Major # 1 NE/4 Sec. 25-T17N-R9W Lankard # 1 NE/4 Sec. 17-T15N-R6W Elmer # 1 NE/4 Sec. 13-T16N-R7W Ernest # 1 NE/4 Sec. 17-T16N-R7W Walter # 1 NW/4 Sec. 26-T17N-R8W King # 1 SW/4 Sec. 18-T17N-R8W

[3] In 1984, the statute provided in pertinent part as follows:

A. The proceeds derived from the sale of oil or gas production from any oil or gas well shall be paid to persons legally entitled thereto, commencing no later than six (6) months after the date of first sale, and thereafter no later than sixty (60) days after the end of the calendar month within which subsequent production is sold. . . . Provided, however, that in those instances where such proceeds cannot be paid because the title thereto is not marketable, the purchasers of such production shall cause all proceeds due such interest to earn interest at the rate of six percent (6%) per annum, until such time as the title to such interest has been perfected . . .
B. Any said first purchasers or owner of the right to drill and produce substituted for the first purchaser as provided herein that violates this section shall be liable to the persons legally entitled to the proceeds from production for the unpaid amount of such proceeds with interest thereon at the rate of twelve percent (12%) per annum . . .

52 O.S. 1981, § 540[52-540] (emphasis added).

[4] Standard 4.1 of the Title Examination Standards provides:

All title examinations should be made on the basis of marketability as defined by the Supreme Court, to-wit: “A marketable or merchantable title is synonymous with a perfect title or clear title of record; and is one free from apparent defects, grave doubts and litigious uncertainty, and consists of both legal and equitable title fairly deducible of record.”

[5] The United States Court of Appeals for the Tenth Circuit discussed marketability under the Oklahoma Revenue Production Standards Act in Quinlan v.
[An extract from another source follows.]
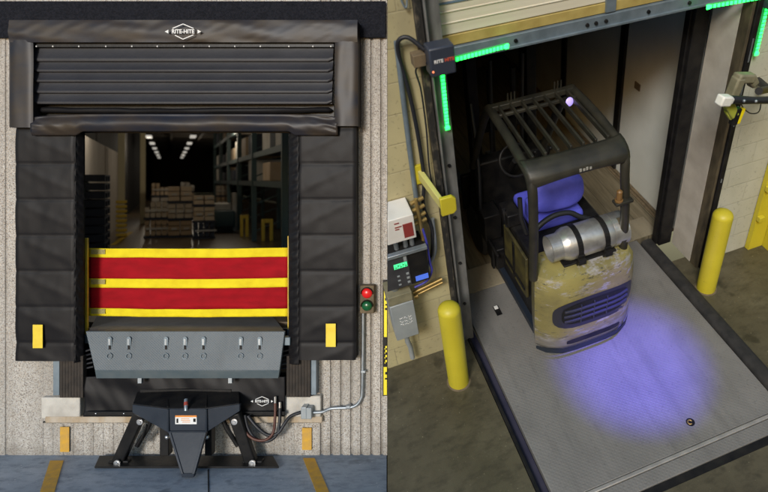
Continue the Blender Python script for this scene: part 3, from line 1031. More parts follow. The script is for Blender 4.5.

Koch Oil Co., 25 F.3d 936, 939-40
(10th Cir. 1994). However, the Court concluded that “the marketability of Quinlan’s title was not legitimately in question at the time of unitization.”
[6] See Stipulated Facts and Joint Motion For Approval Of Compromise And Settlement Agreement Between Tulsa Energy, Inc., Dalco Petroleum, Inc., Dynex Properties, Inc. And Dynex Energy, Inc.
[7] The division orders provide, in part, as follows:

In the event any dispute or question arises concerning the title of Owner to the Property and/or the oil or gas produced therefrom or the proceeds thereof, you will be furnished evidence of title satisfactory to you upon demand. Until such evidence of title has been furnished and/or such dispute or question of title is corrected or removed to your satisfaction, or until indemnity satisfactory to you has been furnished, you are authorized to withhold the proceeds of such oil or gas received and run, without interest.

Oil and Gas Division Order, dated April 4, 1984 (emphasis added).

[8] Quinlan v. Koch Oil Co., 25 F.3d 936, 940-41 (10th Cir. 1994).